There is a beautiful description of people from all the corners of the Earth streaming towards Jerusalem to behold God’s glory and to be instructed. The end of the passage has a little bombshell: God proclaims that some of them will be taken for priests and Levites — they will be included in the household of God. This is so unlike the possessiveness that often lays hold of religious people and their tendency to build walls and barriers. 

It would be fruitful to mediate on this passage in light of the divisiveness and intolerance that poisons so much of religious life in all traditions. No one owns God or has an inside track. God loves all and we have absolutely nothing to say about it.

People show incredible discipline and fortitude in studies, sports and physical training, and testing physical limits, such as climbing Mount Everest. They will even take great risks, sometimes suffering injury or death, in their pursuit of achievement and glory. And yet the mere hint of God’s discipline in the form of life experiences and struggles sends many people running for the hills or seething with resentment. 

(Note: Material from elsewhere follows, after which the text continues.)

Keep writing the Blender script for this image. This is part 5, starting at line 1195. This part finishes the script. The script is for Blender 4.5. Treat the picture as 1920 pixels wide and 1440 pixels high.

True discipline is formative, honing and perfecting an individual into a mirror reflecting God’s glory. The struggles we face are opportunities rather than punishment — if we choose to see them that way. 

We suffer from an unwillingness to have any limits or boundaries on our desires or actions. At the same time, there is a tendency to collapse in the face of obstacles or opposition. We lack staying power, strength and a clear sense of right and wrong, all things that healthy discipline helps to develop.

Who will be saved? The usual response is those who belong to the right group or believe the right way. The shocking Gospel passage tells another story. It is not the smug and self-assured who are saved, and mere membership in any group means absolutely nothing. 

Those who are “locked out” protest loudly that they were on a first-name basis with the Lord — they ate and drank with Him, saying all the right things and putting on a great show. But Jesus denied that He ever knew them and ordered them out of His sight. The reason: Despite their religiosity and God-talk, they were not with the Lord in their heart of hearts and did not walk His path. 

This is an echo of Paul’s insistence in Romans 2:13 that it is not the hearers of the Law who are righteous in God’s sight, but the doers of the Law. 

To drive the point home, Jesus painted a picture of people streaming towards God’s kingdom from every direction of the compass. This mass of humanity included many who by commonly held opinion shouldn’t be there. God’s ways are definitely not ours, and we will be shocked at who is there and who is not. 

Jesus insisted that the narrow gate is the only entrance to God’s kingdom. That gate is defined in the beatitudes as passion for justice and peace, humility, non-violence, forgiveness, purity of intent and unrelenting kindness and compassion. 

Do we walk with Jesus — or at least make an honest effort — in word, thought and deed? Do we care about the same things that concerned the Lord? Are we a source of hope and blessing to others? 

The gate is narrow not to be exclusive, but to emphasize that there is only one path to God — God’s path — and that there are no shortcuts.